What is the best way to return multiple large objects in C++?

Question

I want to return a tuple containing types like std::vector or std::unordered_map etc. where the objects may be large enough that I care about not copying. I wasn't sure how copy elision / return value optimization will work when the returned objects are wrapped in a tuple. To this end I wrote some test code below and am confused by parts of its output:

#include <tuple>
#include <iostream>

struct A {
    A() {}

    A(const A& a) {
        std::cout << "copy constructor\n";
    }

    A(A&& a) noexcept {
        std::cout << "move constructor\n";
    }

    ~A() {
        std::cout << "destructor\n";
    }
};

struct B {

};

std::tuple<A, B> foo() {

    A a;
    B b;
    return { a, b };
}

std::tuple<A, B> bar() {
    A a;
    B b;
    return { std::move(a), std::move(b) };
}

std::tuple<A, B> quux() {
    A a;
    B b;
    return std::move(std::tuple<A, B>{ std::move(a), std::move(b) });
}

std::tuple<A, B> mumble() {
    A a;
    B b;
    return std::move(std::tuple<A, B>{ a, b });
}

int main()
{  
    std::cout << "calling foo...\n\n";
    auto [a1, b1] = foo();
    std::cout << "\n";

    std::cout << "calling bar...\n\n";
    auto [a2, b2] = bar();
    std::cout << "\n";

    std::cout << "calling quux...\n\n";
    auto [a3, b3] = quux();
    std::cout << "\n";

    std::cout << "calling mumble...\n\n";
    auto [a4, b4] = mumble();
    std::cout << "\n";

    std::cout << "cleaning up main()\n";

    return 0;
}

when I run the above (on VS2019) I get the following output:

calling foo...
copy constructor
destructor

calling bar...
move constructor
destructor

calling quux...
move constructor
move constructor
destructor
destructor

calling mumble...
copy constructor
move constructor
destructor
destructor

cleaning up main()
destructor
destructor
destructor
destructor

So from the above is looks like bar() is best which is return { std::move(a), std::move(b) }. My main question is why foo() ends up copying? RVO should elide the tuple from being copied but shouldn't the compiler be smart enough to not copy the A struct? The tuple constructor could be a move constructor there since it is firing in an expression that is being returned from a function i.e. because struct a is about to not exist.

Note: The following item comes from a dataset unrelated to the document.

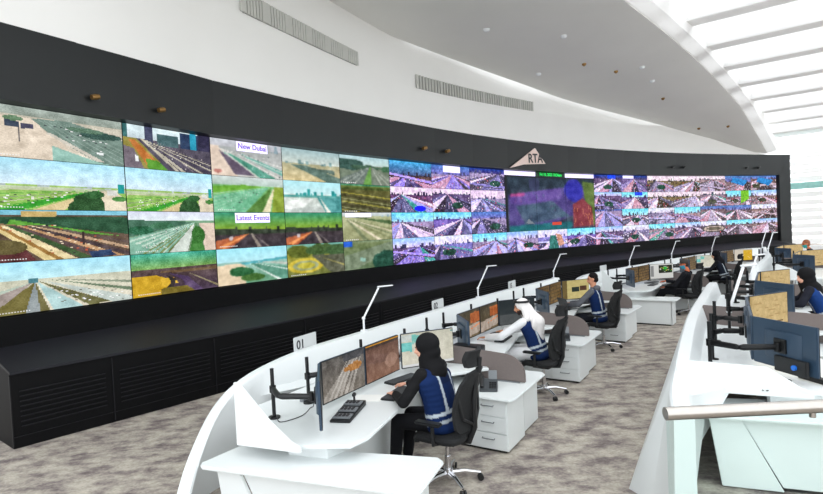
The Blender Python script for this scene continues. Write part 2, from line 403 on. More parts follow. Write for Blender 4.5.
        s.grad(0, .08, (60, 150, 130), (110, 120, 50)); s.noise(26)
    elif (r, c) == (2, 0):
        s.grad(0, .1, (120, 190, 214), (130, 190, 206)).grad(.1, 1, (92, 76, 60), (98, 78, 66)); s.poly([(0, .0), (.13, 0), (.13, .16), (0, .14)], (60, 80, 50)); s.poly([(.28, .02), (.5, .02), (.5, .16), (.28, .13)], (196, 170, 110))
        s.poly([(0, .14), (.5, .12), (1, .14), (1, .52), (.55, .36), (0, .24)], (36, 78, 52)); s.poly([(.22, .18), (.6, .38), (.95, .56), (.55, .44), (.2, .28)], (96, 160, 60)); s.poly([(0, .22), (.3, .3), (.1, .36), (0, .34)], (150, 120, 90))
        for i, (b, cc) in enumerate(((.42, (226, 206, 150)), (.5, (160, 120, 60)), (.55, (230, 214, 170)), (.66, (60, 90, 50)), (.78, (90, 70, 70)), (.9, (190, 150, 110)), (1.02, (76, 62, 66)), (1.2, (190, 160, 130)), (1.45, (96, 80, 76)))): s.poly([(.1+i*.03, .3), (.13+i*.035, .3), (b+.07, 1), (b-.02, 1)], cc, .95)
        s.poly([(0, .55), (.14, .62), (.3, .78), (.36, 1), (0, 1)], (92, 44, 46)); s.ell(.18, .72, .13, .14, (98, 88, 50)); s.poly([(0, .5), (.1, .52), (.12, .64), (0, .68)], (216, 180, 110)); s.poly([(.7, .88), (.85, .84), (.9, .98), (.72, 1)], (40, 60, 96)); s.poly([(.66, .45), (.675, .45), (.675, .72), (.66, .72)], (60, 40, 40))
        s.cars(50, [(.1, .3), (.5, .3), (1, .8), (.5, .95)], ((236, 220, 190), (50, 40, 40), (190, 90, 60))); s.noise(14)
    elif (r, c) == (2, 1):
        s.grad(0, .22, (214, 218, 236), (226, 236, 240)).grad(.22, 1, (120, 160, 130), (130, 150, 120)); s.poly([(0, .2), (.5, .22), (.72, .27), (0, .6)], (76, 116, 96)); s.blob(.12, .45, .13, .09, (40, 100, 70)); s.blob(.35, .34, .12, .07, (60, 110, 80))
        s.poly([(.74, .27), (0, .62), (0, 1), (.4, 1)], (130, 176, 156))
        for i in range(6): s.poly([(.74, .27), (-.02+i*.07, .68+i*.06), (0+i*.07, .72+i*.06)], (196, 214, 200), .8)
        for i in range(4): s.poly([(.74, .28), (.12+i*.09, 1), (.16+i*.09, 1)], (112, 124, 62), .8)
        s.poly([(.74, .27), (.42, 1), (.64, 1)], (206, 214, 206)); s.poly([(.76, .27), (.66, 1), (.86, 1)], (68, 128, 58)); s.poly([(.8, .28), (1, .28), (1, 1), (.86, 1)], (222, 202, 186)); s.blob(.78, .6, .08, .2, (60, 116, 50)); s.cars(26, [(.1, .6), (.6, .35), (.4, .9), (0, .9)]); s.noise(13, .2)
    elif r == 2 and c in (2, 3):
        s.grad(0, .55, (50, 140, 110), (146, 170, 40)).grad(.5, 1, (64, 54, 58), (56, 48, 56)); s.noise(16, 0, .5); s.poly([(0, .45), (1, .5), (1, .62), (0, .62)], (50, 62, 44)); s.skyline(.6, .22, (44, 54, 40), 22, .1, 1)
        s.poly([(.45, .6), (0, .78), (0, 1), (.18, 1)], (176, 96, 60)); s.poly([(.45, .6), (.02, .95), (.1, 1)], (230, 150, 90)); s.poly([(.47, .6), (.5, .6), (.62, 1), (.56, 1)], (150, 140, 130)); s.poly([(.5, .6), (.75, 1), (.7, 1)], (120, 110, 110)); s.ell(.2, .72, .03, .06, (196, 186, 190)); s.noise(18, .5)
    elif (r, c) == (2, 4):
        s.grad(0, .12, (206, 214, 216), (190, 200, 200)).grad(.12, 1, (176, 180, 140), (158, 160, 120)); s.skyline(.16, .12, (130, 160, 180), 10)
        for i in range(6): s.poly([(.05, .2), (.09, .2), (.5+i*.28, 1), (.4+i*.28, 1)], [(120, 130, 96), (222, 212, 186), (140, 146, 106)][i % 3])
        s.poly([(.2, .15), (1, .3), (1, .45)], (84, 110, 70)); s.noise(22, .15)
    elif (r, c) == (3, 0):
        s.grad(0, .36, (170, 226, 246), (196, 234, 240)).grad(.36, 1, (206, 206, 186), (222, 214, 196)); s.noise(8, .36); vp = (.34, .4)
        s.poly([(vp[0]-.01, vp[1]), (.1, 1), (-.25, 1)], (168, 156, 150)); s.poly([(vp[0], vp[1]), (.1, .9), (.06, 1), (.27, 1)], (124, 116, 66)); s.poly([(vp[0], vp[1]), (.27, 1), (.36, 1)], (150, 158, 160)); s.poly([(vp[0], vp[1]), (.36, 1), (.42, 1)], (116, 110, 70)); s.poly([(vp[0]+.01, vp[1]), (.44, 1), (.64, 1)], (176, 206, 206))
        s.poly([(vp[0]+.02, vp[1]), (.68, 1), (.84, .98)], (110, 108, 68)); s.poly([(vp[0]+.05, vp[1]), (.85, 1), (1.1, 1)], (196, 206, 200)); s.poly([(vp[0]+.08, vp[1]-.02), (1, .72), (1, .8)], (116, 134, 110)); s.poly([(vp[0]+.1, vp[1]-.02), (1, .56), (1, .62)], (140, 150, 130)); s.poly([(0, .62), (vp[0], vp[1]), (0, .72)], (186, 200, 186))
        s.poly([(.3, .33), (.36, .33), (.36, .42), (.3, .42)], (90, 140, 150)); s.cars(40, [(.4, .5), (1, .7), (1, 1), (.5, .9)], ((110, 110, 100), (240, 240, 240))); s.noise(11, .36)
    elif (r, c) == (3, 1):
        s.grad(0, .36, (76, 176, 156), (128, 170, 96)); s.noise(34, 0, .36, 6); s.grad(.36, 1, (84, 66, 62), (72, 56, 76))
        s.poly([(0, .4), (.1, .36), (.0, .36)], (60, 70, 60)); s.poly([(0, .52), (.25, .52), (.45, .68), (.4, .9), (.5, 1), (0, 1)], (196, 156, 34)); s.poly([(.3, .6), (.46, .62), (.5, .75), (.32, .84)], (210, 170, 50)); s.poly([(.36, .52), (.48, .66), (.44, .86), (.34, .9), (.42, .72)], (44, 36, 34))
        s.poly([(.2, .45), (1, .42), (1, .5), (.5, .5)], (106, 84, 60)); s.poly([(.4, .5), (.62, .62), (.8, 1), (.6, 1), (.56, .7)], (92, 72, 106)); s.poly([(.6, .5), (1, .9), (1, .96)], (150, 140, 110)); s.poly([(.3, .86), (.6, .84), (.7, 1), (.3, 1)], (120, 106, 40)); s.noise(18, .36)
    elif (r, c) == (3, 2):
        s.grad(0, .38, (168, 232, 246), (186, 232, 240)).grad(.38, 1, (150, 190, 180), (110, 160, 130)); s.poly([(.25, .42), (1, .32), (1, .4), (.4, .48)], (90, 170, 180)); s.poly([(0, .45), (.3, .42), (.45, .62), (.36, 1), (0, 1)], (226, 206, 176)); s.blob(.32, .66, .16, .12, (44, 104, 62)); s.blob(.48, .85, .16, .1, (80, 120, 60))
        s.poly([(.42, .44), (1, .62), (1, 1), (.86, 1)], (96, 150, 130)); s.poly([(.42, .44), (.9, 1), (.84, 1)], (222, 232, 226)); s.poly([(.45, .42), (1, .7), (1, .74)], (214, 230, 222)); s.poly([(.5, .4), (1, .5), (1, .58)], (190, 196, 186)); s.noise(13, .38)
    elif (r, c) == (3, 3):
        s.grad(0, .3, (120, 180, 176), (120, 150, 60)).grad(.28, 1, (150, 146, 50), (110, 116, 60)); s.blob(.2, .22, .2, .18, (90, 100, 30)); s.blob(.6, .2, .3, .16, (70, 96, 50)); s.blob(.9, .24, .2, .2, (60, 90, 50)); s.ell(.3, .68, .3, .24, (196, 176, 60)); s.ell(.3, .68, .22, .16, (150, 160, 120)); s.ell(.3, .68, .15, .1, (190, 180, 70)); s.poly([(.4, .36), (1, .4), (1, 1), (.75, 1)], (90, 92, 74)); s.poly([(.5, .4), (1, .75), (1, .8)], (170, 160, 90)); s.noise(22, .25)
    elif (r, c) == (3, 4):
        s.grad(0, .1, (130, 150, 120), (120, 130, 90)).grad(.1, 1, (112, 126, 84), (90, 110, 80)); s.poly([(.0, .5), (.9, .1), (1, .1), (1, .4), (.2, 1), (0, 1)], (120, 134, 110)); s.blob(.85, .75, .28, .3, (26, 74, 58)); s.poly([(0, 0), (.16, 0), (.16, .2), (0, .2)], (30, 90, 200)); s.poly([(.3, .6), (.42, .62), (.4, .75), (.3, .72)], (150, 190, 176)); s.noise(22)
    else:
        # feeds of the far half: lilac to pink highways
        pink = min(1, max(0, (c-10)/7)); k = R.rand(6)
        skies = [((226, 232, 250), (236, 226, 246)), ((140, 220, 240), (190, 226, 246)), ((236, 220, 234), (240, 224, 232)), ((96, 130, 176), (130, 126, 176)), ((170, 206, 244), (226, 216, 244))]
        sky = skies[R.randint(5)]; hzn = [.08, .22, .3, .38][R.randint(4)]
        if r == 3: sky = skies[[0, 1, 4][c % 3]]; hzn = .3 if c > 10 else .36
        if r == 0 and c in (5,): sky = ((96, 170, 200), (90, 100, 130)); hzn = .55
        if r == 0 and c in (7, 11, 12): sky = ((44, 70, 130), (70, 60, 110)); hzn = .2
        g = [np.array((112, 98, 148.)), np.array((134, 130, 172.)), np.array((92, 78, 104.)), np.array((150, 140, 160.))][int(k[0]*4) % 4]*(1-pink)+np.array((128, 110, 108))*pink*(.8+.4*k[0])
        if r == 0 and c == 5: g = np.array((78, 62, 60))
        if r == 1 and c == 5: g = np.array((88, 60, 88))
        if r == 1 and c in (13, 14) or r == 0 and c in (13, 14): g = np.array((110, 98, 76)); hzn = .3; sky = skies[2]
        s.grad(0, hzn, *sky).grad(hzn, 1, g*1.12, g*.92); s.skyline(hzn+.03, .2, g*.6+np.array((0, 6, 20)), 14)
        s.noise(18, hzn); vx = .15+.7*k[1]; sp = 1.4+k[2]
        rc = [np.array((150, 138, 196.)), np.array((176, 176, 220.)), np.array((120, 116, 150.))][int(k[5]*3) % 3]*(1-pink)+np.array((156, 142, 150))*pink
        b = -.5-k[3]
        while b < 1.6:
            wd = .1+.26*R.rand(); cc = [rc, rc*.62, np.array((236, 222, 240)), np.array((196, 160, 176)), g*.55, rc*1.15, np.array((90, 160, 150))][R.choice(7, p=[.26, .2, .14, .12, .14, .1, .04])]
            s.road((vx, hzn), b, b+wd, cc, 2 if wd > .2 else 0, (226, 214, 236)); b += wd+.03
        if k[4] > .72: s.poly([(-.1, .4+.3*k[5]), (1.1, .55+.3*k[0]), (1.1, .66+.3*k[0]), (-.1, .48+.3*k[5])], rc*1.25); s.poly([(-.1, .48+.3*k[5]), (1.1, .66+.3*k[0]), (1.1, .7+.3*k[0]), (-.1, .51+.3*k[5])], g*.45)
        if k[5] > .6: s.blob(.2+.6*k[0], .7, .16, .14, (36, 70, 60) if pink < .5 else (70, 72, 60))
        s.cars(24, [(0, hzn+.1), (1, hzn+.1), (1, 1), (0, 1)], ((240, 236, 250), (60, 44, 80), (200, 110, 120)))
        if (r, c) == (1, 16): s.poly([(.6, 0), (.9, 0), (.9, .6), (.6, .9)], (120, 170, 60))
        if (r, c) in ((0, 16), (0, 17)): s.poly([(.3, .1), (.9, .3), (.7, .7), (.2, .4)], (60, 130, 180))
        if (r, c) in ((3, 9),): s.poly([(.4, .3), (.6, .3), (.7, 1), (.35, 1)], (70, 120, 110)); s.poly([(.6, .2), (.8, .3), (.9, .8), (.7, .9)], (196, 160, 140))
        if c == 15 and r == 3: s.ell(.5, .5, .46, .25, (96, 90, 90)); s.ell(.5, .5, .38, .17, (190, 176, 170)); s.ell(.5, .5, .3, .11, (96, 90, 80))
        if (r, c) in ((1, 5),): s.ell(.68, .85, .14, .12, (30, 40, 220))
        if (r, c) in ((0, 11), (1, 12)): s.poly([(.5, .02), (.8, .02), (.8, .2), (.5, .2)], (30, 90, 210))
        s.noise(34, 0, 1, 12)
        mean = s.a.mean((0, 1)); lum = s.a.mean(2, keepdims=True); s.a = lum+(s.a-lum)*1.4; s.a = mean+(s.a-mean)*1.1
        if c < 12: s.a = s.a*np.array((1.0, .98, 1.06))
    if c < 5: s.a = (s.a-s.a.mean())*1.08+s.a.mean(); s.noise(16, 0, 1, 14)
    s.blur(1 if 2 <= c < 5 else 0)
    if R.rand() > .3 and c < 5:
        y = int(s.h*.95)
        for x in range(int(s.w*.06), int(s.w*.3), 2): s.a[y, x] = (240, 240, 240)
    return s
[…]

I also don't really understand what is going on with quux(). I didnt think that additional std::move() call was necessary but I don't understand why it ends up causing an additional move to actually occur i.e. I'd expect it to have the same output as bar().

Answer 1

My main question is why foo() ends up copying? RVO should elide the tuple from being copied but shouldn't the compiler be smart enough to not copy the A struct? The tuple constructor could be a move constructor

No, move constructor could only construct it from another tuple<> object. {a,b} is constructing from the component types, so the A and B objects are copied.

what it going on with quux(). I didnt think that additional std::move() call was necessary but I don't understand why it ends up causing an additional move to actually occur i.e. I'd expect it to have the same output as bar().

The 2nd move happens when you are moving the tuple. Moving it prevents the copy elision that occurs in bar(). It is well-know that std::move() around the entire return expression is harmful.